Poverty rates are ill-suited to evaluating policies that target the deeply poor population the way this does. Since the reform fully phases out for families with resources of 60% of their poverty threshold, it leaves the poverty rate unchanged. This demonstrates limitations of the poverty rate as a policy evaluation tool: it fails to capture reductions in the extent of poverty.

Even the deep poverty rate largely fails to capture the policy’s impact.

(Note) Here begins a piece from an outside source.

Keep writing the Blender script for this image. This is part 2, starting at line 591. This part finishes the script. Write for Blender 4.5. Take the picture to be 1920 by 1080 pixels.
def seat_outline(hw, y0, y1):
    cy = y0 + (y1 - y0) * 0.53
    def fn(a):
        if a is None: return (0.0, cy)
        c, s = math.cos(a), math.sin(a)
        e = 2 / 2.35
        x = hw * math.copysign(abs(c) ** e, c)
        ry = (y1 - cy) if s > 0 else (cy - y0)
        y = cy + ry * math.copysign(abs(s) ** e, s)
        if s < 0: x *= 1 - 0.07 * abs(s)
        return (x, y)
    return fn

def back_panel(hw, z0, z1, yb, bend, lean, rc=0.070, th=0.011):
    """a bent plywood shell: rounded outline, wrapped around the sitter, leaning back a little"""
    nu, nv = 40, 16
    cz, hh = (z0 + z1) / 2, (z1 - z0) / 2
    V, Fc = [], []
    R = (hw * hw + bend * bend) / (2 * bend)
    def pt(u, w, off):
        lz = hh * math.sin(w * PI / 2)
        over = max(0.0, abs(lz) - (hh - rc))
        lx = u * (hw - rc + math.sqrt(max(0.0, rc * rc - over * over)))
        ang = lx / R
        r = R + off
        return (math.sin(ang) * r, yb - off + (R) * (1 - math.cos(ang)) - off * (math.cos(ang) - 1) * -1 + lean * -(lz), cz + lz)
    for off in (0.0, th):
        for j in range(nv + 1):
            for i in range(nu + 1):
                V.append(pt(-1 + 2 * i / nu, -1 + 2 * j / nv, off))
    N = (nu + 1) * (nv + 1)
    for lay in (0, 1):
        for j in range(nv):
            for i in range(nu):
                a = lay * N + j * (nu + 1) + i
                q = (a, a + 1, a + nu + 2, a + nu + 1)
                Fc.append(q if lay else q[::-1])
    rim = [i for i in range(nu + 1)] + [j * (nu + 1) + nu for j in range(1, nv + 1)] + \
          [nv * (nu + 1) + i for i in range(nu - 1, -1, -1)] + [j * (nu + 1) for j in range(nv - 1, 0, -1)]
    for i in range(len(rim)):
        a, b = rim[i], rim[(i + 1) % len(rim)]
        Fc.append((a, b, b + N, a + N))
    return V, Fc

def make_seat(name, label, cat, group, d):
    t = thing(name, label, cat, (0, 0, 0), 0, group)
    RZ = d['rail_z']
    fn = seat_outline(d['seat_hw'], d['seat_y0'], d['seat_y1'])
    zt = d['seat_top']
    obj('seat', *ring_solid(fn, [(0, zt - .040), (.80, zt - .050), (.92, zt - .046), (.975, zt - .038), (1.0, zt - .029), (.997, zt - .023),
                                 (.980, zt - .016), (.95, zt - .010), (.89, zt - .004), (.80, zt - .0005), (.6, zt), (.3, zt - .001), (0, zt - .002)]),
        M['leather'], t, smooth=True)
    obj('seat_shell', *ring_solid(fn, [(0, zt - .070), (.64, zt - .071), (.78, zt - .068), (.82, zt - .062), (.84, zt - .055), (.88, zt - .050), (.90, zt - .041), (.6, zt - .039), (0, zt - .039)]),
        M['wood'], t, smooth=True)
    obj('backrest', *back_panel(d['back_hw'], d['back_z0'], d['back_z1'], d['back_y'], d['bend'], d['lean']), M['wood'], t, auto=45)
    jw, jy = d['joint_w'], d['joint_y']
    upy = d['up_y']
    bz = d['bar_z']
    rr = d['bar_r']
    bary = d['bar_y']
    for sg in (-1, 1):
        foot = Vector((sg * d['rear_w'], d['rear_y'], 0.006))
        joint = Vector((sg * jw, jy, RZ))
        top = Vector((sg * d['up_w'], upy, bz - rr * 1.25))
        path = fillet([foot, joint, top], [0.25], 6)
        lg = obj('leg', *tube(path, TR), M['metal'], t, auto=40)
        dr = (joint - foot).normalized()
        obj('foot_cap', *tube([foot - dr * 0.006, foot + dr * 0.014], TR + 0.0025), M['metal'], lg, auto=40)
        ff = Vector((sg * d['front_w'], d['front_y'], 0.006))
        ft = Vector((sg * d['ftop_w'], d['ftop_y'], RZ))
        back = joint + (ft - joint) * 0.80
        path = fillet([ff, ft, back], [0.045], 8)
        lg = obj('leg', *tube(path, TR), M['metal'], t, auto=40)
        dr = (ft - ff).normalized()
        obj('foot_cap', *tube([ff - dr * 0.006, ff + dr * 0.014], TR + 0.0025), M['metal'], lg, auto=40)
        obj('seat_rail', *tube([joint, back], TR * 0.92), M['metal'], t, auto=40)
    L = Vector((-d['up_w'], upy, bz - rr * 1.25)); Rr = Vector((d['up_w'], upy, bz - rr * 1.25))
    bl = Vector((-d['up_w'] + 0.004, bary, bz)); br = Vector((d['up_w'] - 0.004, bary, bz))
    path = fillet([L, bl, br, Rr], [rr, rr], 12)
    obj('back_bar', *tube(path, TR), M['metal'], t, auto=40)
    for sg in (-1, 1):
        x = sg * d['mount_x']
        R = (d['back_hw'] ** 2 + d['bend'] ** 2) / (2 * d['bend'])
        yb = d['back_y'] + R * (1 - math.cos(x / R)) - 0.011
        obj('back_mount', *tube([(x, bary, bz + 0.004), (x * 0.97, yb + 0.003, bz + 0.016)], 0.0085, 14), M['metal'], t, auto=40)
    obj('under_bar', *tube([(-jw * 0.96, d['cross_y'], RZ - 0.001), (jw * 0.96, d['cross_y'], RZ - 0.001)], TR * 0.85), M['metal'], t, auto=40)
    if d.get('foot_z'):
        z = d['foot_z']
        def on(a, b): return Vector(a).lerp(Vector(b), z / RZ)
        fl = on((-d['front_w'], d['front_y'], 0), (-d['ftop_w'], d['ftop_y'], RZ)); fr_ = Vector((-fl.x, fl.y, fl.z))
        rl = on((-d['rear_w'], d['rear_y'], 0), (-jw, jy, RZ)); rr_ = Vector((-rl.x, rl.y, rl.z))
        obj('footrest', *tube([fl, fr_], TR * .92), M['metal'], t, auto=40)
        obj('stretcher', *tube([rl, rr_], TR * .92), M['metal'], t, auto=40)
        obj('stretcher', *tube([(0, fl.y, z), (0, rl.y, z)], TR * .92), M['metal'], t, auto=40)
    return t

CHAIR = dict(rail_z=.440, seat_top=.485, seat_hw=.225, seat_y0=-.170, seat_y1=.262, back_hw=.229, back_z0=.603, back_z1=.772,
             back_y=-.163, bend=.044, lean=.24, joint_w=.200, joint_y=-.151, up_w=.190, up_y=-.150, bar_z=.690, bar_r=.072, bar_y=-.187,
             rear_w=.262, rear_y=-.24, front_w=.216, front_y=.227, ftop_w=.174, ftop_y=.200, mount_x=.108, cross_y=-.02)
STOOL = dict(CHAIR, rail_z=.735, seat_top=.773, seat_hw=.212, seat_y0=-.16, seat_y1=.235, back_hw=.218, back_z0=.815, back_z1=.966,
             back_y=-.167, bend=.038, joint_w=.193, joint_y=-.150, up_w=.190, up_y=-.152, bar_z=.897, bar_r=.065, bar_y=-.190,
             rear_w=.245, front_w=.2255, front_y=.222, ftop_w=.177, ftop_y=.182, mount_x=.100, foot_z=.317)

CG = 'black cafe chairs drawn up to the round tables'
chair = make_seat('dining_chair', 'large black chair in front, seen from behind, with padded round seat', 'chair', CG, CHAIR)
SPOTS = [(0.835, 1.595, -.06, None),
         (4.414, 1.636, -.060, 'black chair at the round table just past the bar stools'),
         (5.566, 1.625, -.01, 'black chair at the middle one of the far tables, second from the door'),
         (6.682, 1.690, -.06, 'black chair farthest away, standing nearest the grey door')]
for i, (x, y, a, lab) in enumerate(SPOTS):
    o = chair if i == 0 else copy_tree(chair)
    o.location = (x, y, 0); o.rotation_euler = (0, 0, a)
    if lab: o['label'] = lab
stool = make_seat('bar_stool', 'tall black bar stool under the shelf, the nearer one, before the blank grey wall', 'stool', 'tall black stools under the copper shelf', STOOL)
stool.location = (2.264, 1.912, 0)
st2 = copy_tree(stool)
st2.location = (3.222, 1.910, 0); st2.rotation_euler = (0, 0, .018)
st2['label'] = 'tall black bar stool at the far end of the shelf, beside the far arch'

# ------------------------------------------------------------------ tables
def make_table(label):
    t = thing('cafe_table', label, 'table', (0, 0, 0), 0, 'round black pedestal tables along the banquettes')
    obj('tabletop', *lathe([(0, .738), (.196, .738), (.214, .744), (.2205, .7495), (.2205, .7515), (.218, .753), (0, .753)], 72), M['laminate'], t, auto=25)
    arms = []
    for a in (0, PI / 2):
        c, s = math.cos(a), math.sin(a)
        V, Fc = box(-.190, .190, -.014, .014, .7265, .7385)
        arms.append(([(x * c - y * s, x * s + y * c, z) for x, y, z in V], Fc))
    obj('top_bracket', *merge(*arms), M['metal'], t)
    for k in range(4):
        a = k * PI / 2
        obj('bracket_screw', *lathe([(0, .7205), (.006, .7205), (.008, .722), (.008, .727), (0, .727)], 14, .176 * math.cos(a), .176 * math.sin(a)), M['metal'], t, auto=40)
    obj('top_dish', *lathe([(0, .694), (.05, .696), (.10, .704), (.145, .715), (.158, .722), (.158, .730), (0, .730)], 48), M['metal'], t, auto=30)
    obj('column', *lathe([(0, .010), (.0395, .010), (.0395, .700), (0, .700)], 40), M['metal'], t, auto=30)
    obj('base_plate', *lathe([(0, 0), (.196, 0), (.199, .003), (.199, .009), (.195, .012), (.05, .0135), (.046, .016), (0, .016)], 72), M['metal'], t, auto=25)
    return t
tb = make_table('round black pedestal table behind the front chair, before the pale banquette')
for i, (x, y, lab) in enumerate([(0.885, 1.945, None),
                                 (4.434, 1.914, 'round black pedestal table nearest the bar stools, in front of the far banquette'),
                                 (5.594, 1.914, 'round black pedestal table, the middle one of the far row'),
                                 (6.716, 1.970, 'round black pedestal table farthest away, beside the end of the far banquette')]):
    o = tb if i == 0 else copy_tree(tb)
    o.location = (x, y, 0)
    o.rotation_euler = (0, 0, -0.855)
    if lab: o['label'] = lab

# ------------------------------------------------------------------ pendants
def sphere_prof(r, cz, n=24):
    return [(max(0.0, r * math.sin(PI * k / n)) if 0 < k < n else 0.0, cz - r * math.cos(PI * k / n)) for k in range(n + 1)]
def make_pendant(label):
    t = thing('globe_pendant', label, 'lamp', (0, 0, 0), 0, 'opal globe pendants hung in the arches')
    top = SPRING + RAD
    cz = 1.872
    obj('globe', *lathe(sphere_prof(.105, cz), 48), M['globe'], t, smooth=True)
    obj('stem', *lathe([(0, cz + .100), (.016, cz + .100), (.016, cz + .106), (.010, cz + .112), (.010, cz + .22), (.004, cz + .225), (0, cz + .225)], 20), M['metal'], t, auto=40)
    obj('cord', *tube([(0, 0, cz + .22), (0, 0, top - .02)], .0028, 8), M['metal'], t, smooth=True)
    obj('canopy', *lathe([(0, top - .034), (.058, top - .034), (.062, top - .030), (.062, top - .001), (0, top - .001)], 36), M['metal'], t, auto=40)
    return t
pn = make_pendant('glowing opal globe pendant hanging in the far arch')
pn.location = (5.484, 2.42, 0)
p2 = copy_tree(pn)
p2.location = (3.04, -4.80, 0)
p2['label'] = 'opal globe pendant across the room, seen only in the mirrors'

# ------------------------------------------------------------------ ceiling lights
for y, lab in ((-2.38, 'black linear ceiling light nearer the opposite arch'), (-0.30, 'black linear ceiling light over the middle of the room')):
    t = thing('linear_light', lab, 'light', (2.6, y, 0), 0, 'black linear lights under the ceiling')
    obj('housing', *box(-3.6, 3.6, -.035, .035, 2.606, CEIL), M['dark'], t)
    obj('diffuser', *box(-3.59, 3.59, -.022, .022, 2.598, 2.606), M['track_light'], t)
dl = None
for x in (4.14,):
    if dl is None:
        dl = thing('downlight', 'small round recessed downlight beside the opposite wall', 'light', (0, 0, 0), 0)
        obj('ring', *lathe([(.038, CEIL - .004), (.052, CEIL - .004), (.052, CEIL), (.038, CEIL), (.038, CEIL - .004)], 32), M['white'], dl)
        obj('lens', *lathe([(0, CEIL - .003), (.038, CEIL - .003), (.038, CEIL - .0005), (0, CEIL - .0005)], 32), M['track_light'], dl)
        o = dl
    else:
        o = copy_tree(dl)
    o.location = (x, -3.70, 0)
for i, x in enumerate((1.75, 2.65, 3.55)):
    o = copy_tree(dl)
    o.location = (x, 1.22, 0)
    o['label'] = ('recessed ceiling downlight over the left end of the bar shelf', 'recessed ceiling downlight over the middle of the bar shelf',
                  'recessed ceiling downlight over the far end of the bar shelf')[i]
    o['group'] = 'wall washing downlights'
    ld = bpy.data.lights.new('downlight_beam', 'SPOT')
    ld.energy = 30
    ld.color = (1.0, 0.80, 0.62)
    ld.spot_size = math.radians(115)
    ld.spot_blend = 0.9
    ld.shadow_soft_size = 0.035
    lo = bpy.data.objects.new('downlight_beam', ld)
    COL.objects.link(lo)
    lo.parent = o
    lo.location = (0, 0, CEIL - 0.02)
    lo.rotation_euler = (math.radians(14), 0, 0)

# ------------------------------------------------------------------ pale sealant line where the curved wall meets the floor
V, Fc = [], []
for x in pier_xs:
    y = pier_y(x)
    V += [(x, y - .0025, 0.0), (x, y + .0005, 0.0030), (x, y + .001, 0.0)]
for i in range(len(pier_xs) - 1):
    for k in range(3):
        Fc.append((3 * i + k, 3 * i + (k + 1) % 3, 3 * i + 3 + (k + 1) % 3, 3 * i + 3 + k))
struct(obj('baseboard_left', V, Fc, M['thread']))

The benefit is 83% phased out for families at the deep poverty threshold (50% / 60%), so while it does have some effect, the bulk of the impact is in reducing the depth of deep poverty.

The policy most affects the deep poverty gap—lowering it by 60%—which makes sense given it aims to reduce the depth of poverty.

Administrative and incentive considerations

While this plan would achieve significant deep poverty reduction, it may also face administrative challenges, and it would certainly create perverse incentives for recipients.

Basing the monthly program on SPM resource values would be difficult. SPM resources include all cash income, as well as in-kind benefits and taxes throughout the year. That means that program officers would have to estimate households’ annual income, benefits, and taxes, each month to determine their payment amount. Recipients would face this administrative burden as well, having to report any change to income, benefits, projected tax liability, or household structure to the city. Tax liability aside, this is largely consistent with other benefit programs, though those other benefit programs do fail to reach some of the poor, and these hoops plausibly explain some of those exclusion errors.

The program would add 50 percentage points to recipients’ marginal tax rates. According to the Department of Health and Human Services, most households below 75% of the poverty line (as would be targeted by this program) currently face marginal tax rates of 10% or less. However, by changing that from 10% to 60%, or even 0% to 50%, the program would make the deeply poor population some of the highest taxed segment of the population. Studies find that workers in the lowest income decile are the most sensitive to marginal tax rates, suggesting that labor supply would fall as a result.

The program would also distort marriage incentives, both toward and away from it. For example, someone with no income would gain a larger benefit from staying single than from partnering with someone with income; on the other hand, two people with similar income may gain a larger benefit from partnering, depending on their poverty threshold. This also is not a problem that’s new either to benefit programs or the tax code, but the generosity of the payment and steep phase-out make the issue especially prominent.

Conclusion

A policy consistent with Andrew Yang’s policy outline would reduce deep poverty by 60%, largely helping people escape the deeper depths of poverty that cause lasting harms, especially to children. The sharp means-testing could make it harder to reach eligible recipients, and it will distort those recipients’ incentives, but providing cash transfers without a work requirement across NYC would constitute a new step toward an unconditional safety net.

  1. Throughout this analysis, I use “household” as shorthand for Supplemental Poverty Measure unit, a household-like concept created by the Census Bureau to group (actual) household members that share resources.